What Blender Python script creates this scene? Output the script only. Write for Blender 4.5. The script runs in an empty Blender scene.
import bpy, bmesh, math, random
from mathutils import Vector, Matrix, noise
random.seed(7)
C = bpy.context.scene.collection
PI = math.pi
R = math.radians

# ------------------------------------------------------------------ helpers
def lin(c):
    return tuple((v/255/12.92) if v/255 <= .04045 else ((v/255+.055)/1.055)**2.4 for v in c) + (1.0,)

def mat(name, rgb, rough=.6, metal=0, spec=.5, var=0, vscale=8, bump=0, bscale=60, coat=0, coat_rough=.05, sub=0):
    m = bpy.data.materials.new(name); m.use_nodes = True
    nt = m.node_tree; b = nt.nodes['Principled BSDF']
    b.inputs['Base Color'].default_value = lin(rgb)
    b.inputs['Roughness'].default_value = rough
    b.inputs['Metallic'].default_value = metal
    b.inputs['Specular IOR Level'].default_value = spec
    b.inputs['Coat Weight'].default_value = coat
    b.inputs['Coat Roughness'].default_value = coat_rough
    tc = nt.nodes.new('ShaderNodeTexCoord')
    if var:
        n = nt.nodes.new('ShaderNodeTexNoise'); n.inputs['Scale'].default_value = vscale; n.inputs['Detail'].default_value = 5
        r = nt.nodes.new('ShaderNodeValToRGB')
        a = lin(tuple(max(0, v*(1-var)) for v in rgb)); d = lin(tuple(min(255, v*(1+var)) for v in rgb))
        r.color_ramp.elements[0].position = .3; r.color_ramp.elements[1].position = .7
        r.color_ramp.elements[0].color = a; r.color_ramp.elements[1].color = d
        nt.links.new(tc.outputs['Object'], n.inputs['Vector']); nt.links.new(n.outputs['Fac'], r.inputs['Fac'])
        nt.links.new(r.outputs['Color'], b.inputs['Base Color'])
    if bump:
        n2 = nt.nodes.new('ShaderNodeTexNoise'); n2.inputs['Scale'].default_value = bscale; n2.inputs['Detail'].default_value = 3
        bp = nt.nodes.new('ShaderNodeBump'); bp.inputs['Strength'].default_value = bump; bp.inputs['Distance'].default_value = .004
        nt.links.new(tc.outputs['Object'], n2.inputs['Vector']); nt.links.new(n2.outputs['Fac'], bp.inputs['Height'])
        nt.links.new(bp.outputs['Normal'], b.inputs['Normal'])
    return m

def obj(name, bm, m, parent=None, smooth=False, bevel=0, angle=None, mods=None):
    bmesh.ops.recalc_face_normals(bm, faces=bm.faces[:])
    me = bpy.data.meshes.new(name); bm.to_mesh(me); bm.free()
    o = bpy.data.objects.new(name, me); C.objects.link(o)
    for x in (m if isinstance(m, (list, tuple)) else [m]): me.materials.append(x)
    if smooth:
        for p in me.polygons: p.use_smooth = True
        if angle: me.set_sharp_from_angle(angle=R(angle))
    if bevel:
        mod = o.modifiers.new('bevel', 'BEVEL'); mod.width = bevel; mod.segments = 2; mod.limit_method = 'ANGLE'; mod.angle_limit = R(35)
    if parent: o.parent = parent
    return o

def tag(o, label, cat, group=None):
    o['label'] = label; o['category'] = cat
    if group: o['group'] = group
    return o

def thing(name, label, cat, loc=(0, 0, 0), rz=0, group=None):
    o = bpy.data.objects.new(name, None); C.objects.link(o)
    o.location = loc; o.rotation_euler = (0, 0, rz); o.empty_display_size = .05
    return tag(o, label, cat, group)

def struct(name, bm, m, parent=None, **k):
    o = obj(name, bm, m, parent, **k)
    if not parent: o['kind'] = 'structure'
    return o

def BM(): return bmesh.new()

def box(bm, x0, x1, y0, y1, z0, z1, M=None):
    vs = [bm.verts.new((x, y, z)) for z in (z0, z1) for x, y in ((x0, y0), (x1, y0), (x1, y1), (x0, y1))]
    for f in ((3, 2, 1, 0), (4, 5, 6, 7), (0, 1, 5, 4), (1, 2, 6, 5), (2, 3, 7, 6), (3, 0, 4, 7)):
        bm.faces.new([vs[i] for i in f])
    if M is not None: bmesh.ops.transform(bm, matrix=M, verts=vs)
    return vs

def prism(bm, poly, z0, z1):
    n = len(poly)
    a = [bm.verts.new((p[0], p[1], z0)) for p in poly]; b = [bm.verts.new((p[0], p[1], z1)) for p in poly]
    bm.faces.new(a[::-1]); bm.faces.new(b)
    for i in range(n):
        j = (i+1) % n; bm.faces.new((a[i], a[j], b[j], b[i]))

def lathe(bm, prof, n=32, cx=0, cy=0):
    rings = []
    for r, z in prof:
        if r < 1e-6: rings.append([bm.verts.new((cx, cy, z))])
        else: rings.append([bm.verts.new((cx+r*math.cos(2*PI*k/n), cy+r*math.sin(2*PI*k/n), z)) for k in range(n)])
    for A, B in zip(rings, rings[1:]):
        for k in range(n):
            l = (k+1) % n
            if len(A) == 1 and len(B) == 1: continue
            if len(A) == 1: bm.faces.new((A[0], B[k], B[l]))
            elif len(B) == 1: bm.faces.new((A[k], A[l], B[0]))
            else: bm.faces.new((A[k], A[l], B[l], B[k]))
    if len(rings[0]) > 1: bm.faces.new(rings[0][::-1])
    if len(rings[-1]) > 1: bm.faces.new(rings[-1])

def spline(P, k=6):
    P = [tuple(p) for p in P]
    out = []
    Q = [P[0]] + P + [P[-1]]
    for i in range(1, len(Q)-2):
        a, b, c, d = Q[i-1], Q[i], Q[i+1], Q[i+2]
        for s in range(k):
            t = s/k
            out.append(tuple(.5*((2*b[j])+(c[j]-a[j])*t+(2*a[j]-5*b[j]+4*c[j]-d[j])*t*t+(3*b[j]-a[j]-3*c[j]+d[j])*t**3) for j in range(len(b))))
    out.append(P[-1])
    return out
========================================
The exercise:
Reproduce every line of the material above exactly.

Task output:
What Blender Python script creates this scene? Output the script only. Write for Blender 4.5. The script runs in an empty Blender scene.
import bpy, bmesh, math, random
from mathutils import Vector, Matrix, noise
random.seed(7)
C = bpy.context.scene.collection
PI = math.pi
R = math.radians

# ------------------------------------------------------------------ helpers
def lin(c):
    return tuple((v/255/12.92) if v/255 <= .04045 else ((v/255+.055)/1.055)**2.4 for v in c) + (1.0,)

def mat(name, rgb, rough=.6, metal=0, spec=.5, var=0, vscale=8, bump=0, bscale=60, coat=0, coat_rough=.05, sub=0):
    m = bpy.data.materials.new(name); m.use_nodes = True
    nt = m.node_tree; b = nt.nodes['Principled BSDF']
    b.inputs['Base Color'].default_value = lin(rgb)
    b.inputs['Roughness'].default_value = rough
    b.inputs['Metallic'].default_value = metal
    b.inputs['Specular IOR Level'].default_value = spec
    b.inputs['Coat Weight'].default_value = coat
    b.inputs['Coat Roughness'].default_value = coat_rough
    tc = nt.nodes.new('ShaderNodeTexCoord')
    if var:
        n = nt.nodes.new('ShaderNodeTexNoise'); n.inputs['Scale'].default_value = vscale; n.inputs['Detail'].default_value = 5
        r = nt.nodes.new('ShaderNodeValToRGB')
        a = lin(tuple(max(0, v*(1-var)) for v in rgb)); d = lin(tuple(min(255, v*(1+var)) for v in rgb))
        r.color_ramp.elements[0].position = .3; r.color_ramp.elements[1].position = .7
        r.color_ramp.elements[0].color = a; r.color_ramp.elements[1].color = d
        nt.links.new(tc.outputs['Object'], n.inputs['Vector']); nt.links.new(n.outputs['Fac'], r.inputs['Fac'])
        nt.links.new(r.outputs['Color'], b.inputs['Base Color'])
    if bump:
        n2 = nt.nodes.new('ShaderNodeTexNoise'); n2.inputs['Scale'].default_value = bscale; n2.inputs['Detail'].default_value = 3
        bp = nt.nodes.new('ShaderNodeBump'); bp.inputs['Strength'].default_value = bump; bp.inputs['Distance'].default_value = .004
        nt.links.new(tc.outputs['Object'], n2.inputs['Vector']); nt.links.new(n2.outputs['Fac'], bp.inputs['Height'])
        nt.links.new(bp.outputs['Normal'], b.inputs['Normal'])
    return m

def obj(name, bm, m, parent=None, smooth=False, bevel=0, angle=None, mods=None):
    bmesh.ops.recalc_face_normals(bm, faces=bm.faces[:])
    me = bpy.data.meshes.new(name); bm.to_mesh(me); bm.free()
    o = bpy.data.objects.new(name, me); C.objects.link(o)
    for x in (m if isinstance(m, (list, tuple)) else [m]): me.materials.append(x)
    if smooth:
        for p in me.polygons: p.use_smooth = True
        if angle: me.set_sharp_from_angle(angle=R(angle))
    if bevel:
        mod = o.modifiers.new('bevel', 'BEVEL'); mod.width = bevel; mod.segments = 2; mod.limit_method = 'ANGLE'; mod.angle_limit = R(35)
    if parent: o.parent = parent
    return o

def tag(o, label, cat, group=None):
    o['label'] = label; o['category'] = cat
    if group: o['group'] = group
    return o

def thing(name, label, cat, loc=(0, 0, 0), rz=0, group=None):
    o = bpy.data.objects.new(name, None); C.objects.link(o)
    o.location = loc; o.rotation_euler = (0, 0, rz); o.empty_display_size = .05
    return tag(o, label, cat, group)

def struct(name, bm, m, parent=None, **k):
    o = obj(name, bm, m, parent, **k)
    if not parent: o['kind'] = 'structure'
    return o

def BM(): return bmesh.new()

def box(bm, x0, x1, y0, y1, z0, z1, M=None):
    vs = [bm.verts.new((x, y, z)) for z in (z0, z1) for x, y in ((x0, y0), (x1, y0), (x1, y1), (x0, y1))]
    for f in ((3, 2, 1, 0), (4, 5, 6, 7), (0, 1, 5, 4), (1, 2, 6, 5), (2, 3, 7, 6), (3, 0, 4, 7)):
        bm.faces.new([vs[i] for i in f])
    if M is not None: bmesh.ops.transform(bm, matrix=M, verts=vs)
    return vs

def prism(bm, poly, z0, z1):
    n = len(poly)
    a = [bm.verts.new((p[0], p[1], z0)) for p in poly]; b = [bm.verts.new((p[0], p[1], z1)) for p in poly]
    bm.faces.new(a[::-1]); bm.faces.new(b)
    for i in range(n):
        j = (i+1) % n; bm.faces.new((a[i], a[j], b[j], b[i]))

def lathe(bm, prof, n=32, cx=0, cy=0):
    rings = []
    for r, z in prof:
        if r < 1e-6: rings.append([bm.verts.new((cx, cy, z))])
        else: rings.append([bm.verts.new((cx+r*math.cos(2*PI*k/n), cy+r*math.sin(2*PI*k/n), z)) for k in range(n)])
    for A, B in zip(rings, rings[1:]):
        for k in range(n):
            l = (k+1) % n
            if len(A) == 1 and len(B) == 1: continue
            if len(A) == 1: bm.faces.new((A[0], B[k], B[l]))
            elif len(B) == 1: bm.faces.new((A[k], A[l], B[0]))
            else: bm.faces.new((A[k], A[l], B[l], B[k]))
    if len(rings[0]) > 1: bm.faces.new(rings[0][::-1])
    if len(rings[-1]) > 1: bm.faces.new(rings[-1])

def spline(P, k=6):
    P = [tuple(p) for p in P]
    out = []
    Q = [P[0]] + P + [P[-1]]
    for i in range(1, len(Q)-2):
        a, b, c, d = Q[i-1], Q[i], Q[i+1], Q[i+2]
        for s in range(k):
            t = s/k
            out.append(tuple(.5*((2*b[j])+(c[j]-a[j])*t+(2*a[j]-5*b[j]+4*c[j]-d[j])*t*t+(3*b[j]-a[j]-3*c[j]+d[j])*t**3) for j in range(len(b))))
    out.append(P[-1])
    return out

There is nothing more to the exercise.